# [Data extract]
|---|

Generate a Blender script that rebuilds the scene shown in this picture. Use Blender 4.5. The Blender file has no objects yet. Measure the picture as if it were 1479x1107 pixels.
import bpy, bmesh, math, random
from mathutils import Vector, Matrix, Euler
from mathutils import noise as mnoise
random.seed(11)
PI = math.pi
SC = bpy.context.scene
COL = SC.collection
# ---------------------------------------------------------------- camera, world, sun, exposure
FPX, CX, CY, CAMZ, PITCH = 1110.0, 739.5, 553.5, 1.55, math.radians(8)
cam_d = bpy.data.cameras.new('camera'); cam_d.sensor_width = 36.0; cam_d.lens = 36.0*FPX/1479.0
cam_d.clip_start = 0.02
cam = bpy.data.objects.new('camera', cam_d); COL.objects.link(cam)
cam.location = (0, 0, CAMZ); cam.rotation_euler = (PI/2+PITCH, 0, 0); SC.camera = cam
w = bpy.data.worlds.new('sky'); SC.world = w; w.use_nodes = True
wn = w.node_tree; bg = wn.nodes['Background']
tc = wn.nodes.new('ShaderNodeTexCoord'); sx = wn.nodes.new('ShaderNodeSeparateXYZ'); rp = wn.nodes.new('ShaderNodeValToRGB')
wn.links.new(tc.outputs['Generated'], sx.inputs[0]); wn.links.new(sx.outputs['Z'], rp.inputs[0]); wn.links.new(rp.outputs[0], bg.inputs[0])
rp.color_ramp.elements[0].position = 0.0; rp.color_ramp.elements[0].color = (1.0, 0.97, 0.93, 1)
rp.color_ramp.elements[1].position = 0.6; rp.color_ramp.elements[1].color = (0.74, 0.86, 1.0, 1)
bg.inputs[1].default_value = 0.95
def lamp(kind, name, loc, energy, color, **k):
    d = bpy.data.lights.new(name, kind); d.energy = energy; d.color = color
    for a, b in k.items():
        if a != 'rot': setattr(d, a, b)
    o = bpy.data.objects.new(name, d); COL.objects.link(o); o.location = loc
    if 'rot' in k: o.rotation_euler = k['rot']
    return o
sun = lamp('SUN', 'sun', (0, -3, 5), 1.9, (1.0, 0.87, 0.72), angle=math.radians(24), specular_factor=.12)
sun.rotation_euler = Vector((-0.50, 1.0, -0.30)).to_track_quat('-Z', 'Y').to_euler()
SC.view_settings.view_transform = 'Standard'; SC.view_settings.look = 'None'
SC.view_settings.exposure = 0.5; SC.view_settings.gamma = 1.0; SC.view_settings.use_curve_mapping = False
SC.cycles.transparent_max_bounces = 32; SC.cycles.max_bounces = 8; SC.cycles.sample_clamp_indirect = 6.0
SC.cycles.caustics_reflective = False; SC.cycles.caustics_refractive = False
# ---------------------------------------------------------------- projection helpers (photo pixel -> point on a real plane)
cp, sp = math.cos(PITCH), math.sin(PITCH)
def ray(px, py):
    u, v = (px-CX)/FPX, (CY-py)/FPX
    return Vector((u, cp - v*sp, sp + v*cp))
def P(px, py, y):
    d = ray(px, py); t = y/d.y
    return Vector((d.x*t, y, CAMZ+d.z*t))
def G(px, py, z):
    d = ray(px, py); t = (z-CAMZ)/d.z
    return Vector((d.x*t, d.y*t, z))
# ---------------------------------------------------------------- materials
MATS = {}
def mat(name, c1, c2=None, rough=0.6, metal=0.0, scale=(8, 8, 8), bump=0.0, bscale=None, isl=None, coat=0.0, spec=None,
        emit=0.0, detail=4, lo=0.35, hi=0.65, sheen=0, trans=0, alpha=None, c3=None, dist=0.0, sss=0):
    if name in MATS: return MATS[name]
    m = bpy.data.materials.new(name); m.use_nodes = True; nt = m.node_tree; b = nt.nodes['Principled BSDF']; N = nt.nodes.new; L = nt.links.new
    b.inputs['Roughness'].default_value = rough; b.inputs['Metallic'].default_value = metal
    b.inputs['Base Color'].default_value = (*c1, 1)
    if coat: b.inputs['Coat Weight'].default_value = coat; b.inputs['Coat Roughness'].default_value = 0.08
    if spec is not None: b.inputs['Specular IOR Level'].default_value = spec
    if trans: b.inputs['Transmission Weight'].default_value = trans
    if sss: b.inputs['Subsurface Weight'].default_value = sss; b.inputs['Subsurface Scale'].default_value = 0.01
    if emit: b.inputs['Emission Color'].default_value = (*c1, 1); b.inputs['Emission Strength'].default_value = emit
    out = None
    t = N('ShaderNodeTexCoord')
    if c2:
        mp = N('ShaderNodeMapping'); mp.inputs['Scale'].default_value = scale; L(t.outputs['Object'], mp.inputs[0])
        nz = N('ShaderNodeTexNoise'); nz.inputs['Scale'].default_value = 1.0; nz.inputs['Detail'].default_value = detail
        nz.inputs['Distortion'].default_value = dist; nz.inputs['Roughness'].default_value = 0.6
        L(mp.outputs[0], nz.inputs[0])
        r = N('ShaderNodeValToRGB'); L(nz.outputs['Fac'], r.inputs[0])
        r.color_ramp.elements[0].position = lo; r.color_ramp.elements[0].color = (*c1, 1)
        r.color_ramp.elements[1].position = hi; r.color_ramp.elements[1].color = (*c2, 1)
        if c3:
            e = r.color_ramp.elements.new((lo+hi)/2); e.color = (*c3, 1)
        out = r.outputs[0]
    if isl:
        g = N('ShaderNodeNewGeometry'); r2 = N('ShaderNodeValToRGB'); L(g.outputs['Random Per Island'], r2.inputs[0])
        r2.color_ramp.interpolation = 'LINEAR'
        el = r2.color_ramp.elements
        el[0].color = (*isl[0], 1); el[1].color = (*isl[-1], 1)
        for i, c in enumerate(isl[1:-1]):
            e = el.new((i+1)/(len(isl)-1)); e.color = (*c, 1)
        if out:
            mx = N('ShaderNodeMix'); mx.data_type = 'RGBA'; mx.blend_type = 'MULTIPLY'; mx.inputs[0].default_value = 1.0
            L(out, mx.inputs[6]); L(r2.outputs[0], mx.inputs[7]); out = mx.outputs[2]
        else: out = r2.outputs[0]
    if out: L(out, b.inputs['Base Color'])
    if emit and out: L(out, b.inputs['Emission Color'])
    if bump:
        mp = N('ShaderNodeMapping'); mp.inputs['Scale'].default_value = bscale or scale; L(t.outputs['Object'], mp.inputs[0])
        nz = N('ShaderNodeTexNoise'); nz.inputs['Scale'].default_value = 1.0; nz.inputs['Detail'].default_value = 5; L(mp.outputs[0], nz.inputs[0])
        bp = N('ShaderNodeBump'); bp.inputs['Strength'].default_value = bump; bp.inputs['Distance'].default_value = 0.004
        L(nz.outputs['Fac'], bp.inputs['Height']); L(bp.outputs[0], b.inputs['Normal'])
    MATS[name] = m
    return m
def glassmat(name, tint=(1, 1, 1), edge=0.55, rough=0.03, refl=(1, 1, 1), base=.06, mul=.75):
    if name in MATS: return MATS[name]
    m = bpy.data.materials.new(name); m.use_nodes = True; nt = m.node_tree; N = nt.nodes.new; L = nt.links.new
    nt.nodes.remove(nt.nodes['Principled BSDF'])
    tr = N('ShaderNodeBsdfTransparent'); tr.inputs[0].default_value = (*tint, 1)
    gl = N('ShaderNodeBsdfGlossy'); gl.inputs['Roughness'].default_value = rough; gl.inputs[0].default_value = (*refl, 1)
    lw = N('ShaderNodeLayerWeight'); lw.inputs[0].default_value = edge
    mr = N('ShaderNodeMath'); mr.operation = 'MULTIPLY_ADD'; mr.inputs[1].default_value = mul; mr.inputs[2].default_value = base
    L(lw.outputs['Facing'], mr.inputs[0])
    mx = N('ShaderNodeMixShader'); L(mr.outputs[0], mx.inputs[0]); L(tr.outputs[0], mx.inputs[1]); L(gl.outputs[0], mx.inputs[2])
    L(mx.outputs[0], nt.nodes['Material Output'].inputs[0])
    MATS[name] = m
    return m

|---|

# [Problem requirements]
Select and copy every line of the material that holds the string "scene".

# [Answer to the exercise]
Generate a Blender script that rebuilds the scene shown in this picture. Use Blender 4.5. The Blender file has no objects yet. Measure the picture as if it were 1479x1107 pixels.
SC = bpy.context.scene